Menelusuri sejarah halalbihalal, terdapat beberapa versi yang dikemukakan oleh berbagai sumber. Salah satunya, menurut laman resmi Kementerian Koordinator Bidang Pembangunan Manusia dan Kebudayaan (Kemenko PMK), istilah tersebut pertama kali muncul dalam kamus Jawa-Belanda karya Dr. Th. Pigeaud pada tahun 1983. Dalam kamus tersebut, terdapat dua istilah terkait, yaitu “alal behalal” dan “halal behalal”. “Alal behalal” memiliki arti melakukan salam (datang dan pergi) untuk meminta maaf kepada orang lebih tua atau orang lain setelah berpuasa, sedangkan “halal behalal” bermakna saling memaafkan di saat Lebaran.
Versi lainnya mengatakan bahwa istilah halalbihalal mulai diperkenalkan oleh seorang ulama pendiri Nahdlatul Ulama (NU), KH Abdul Wahab Hasbullah, kepada Presiden pertama Indonesia, Soekarno, pada tahun 1948. Hal ini dilakukan dalam upaya untuk mempererat silaturahmi antar-pemimpin politik yang sedang mengalami konflik. Sejak saat itu, tradisi halalbihalal mulai dipraktikkan di berbagai instansi pemerintah.
Ada juga yang mengaitkan asal-usul halalbihalal dengan sejarah pedagang martabak asal India di Taman Sriwedari, Solo, sekitar tahun 1935-1936. Para pedagang tersebut, dengan bantuan penduduk pribumi, mempromosikan dagangannya dengan menggunakan kalimat “Martabak Malabar, halal bin halal, halal bin halal.” Dari situlah, istilah halal behalal mulai dikenal dan meluas di tengah masyarakat Solo.
Melihat dari beragam asal-usulnya, tradisi halalbihalal memiliki hikmah yang dalam. Dinukil dari Jurnal Studi Al-Quran (2018), tradisi ini mengandung nilai filosofis dalam upaya menjalin tali silaturahmi dan saling memaafkan antarsesama.
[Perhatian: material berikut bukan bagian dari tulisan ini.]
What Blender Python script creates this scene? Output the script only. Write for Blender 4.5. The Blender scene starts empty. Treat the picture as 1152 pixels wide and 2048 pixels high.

Konsep saling memaafkan dalam halalbihalal bukan hanya sebatas hubungan antarmanusia, namun juga mencakup hubungan antara manusia dengan Allah, serta dengan makhluk lainnya seperti alam.
Dalam tradisi ini, umat Islam diajak untuk senantiasa bermaaf-maafan dan berlapang dada. Ini tercermin dalam praktik berjabat tangan dan saling memaafkan, sebagai wujud dari ajaran yang diperintahkan oleh Nabi Muhammad sesuai dengan petunjuk Alquran dan hadis. Salah satu ayat Alquran yang menegaskan pentingnya saling memaafkan adalah Surah An-Nur ayat 22, yang mengajarkan bahwa Allah Maha Pengampun lagi Maha Penyayang.
Dengan demikian, tradisi halalbihalal bukan hanya sekadar ritual keagamaan, namun juga membawa makna yang mendalam dalam mempererat hubungan sosial dan spiritual umat Islam. Hal ini juga menunjukkan betapa pentingnya nilai-nilai seperti perdamaian, toleransi, dan kerukunan dalam kehidupan berbangsa dan bernegara, yang tercermin dalam keberagaman budaya dan tradisi yang dimiliki oleh masyarakat Indonesia. Tradisi halalbihalal menjadi salah satu simbol dari kekayaan budaya dan nilai-nilai luhur yang dimiliki oleh bangsa Indonesia.
Di samping nilai-nilai keagamaan dan filosofis yang terkandung dalam tradisi ini, juga terdapat nilai-nilai sosial yang penting bagi kehidupan bermasyarakat. Tradisi ini memperkuat ikatan antarsesama, memupuk rasa persaudaraan, dan mempromosikan sikap tenggang rasa serta toleransi.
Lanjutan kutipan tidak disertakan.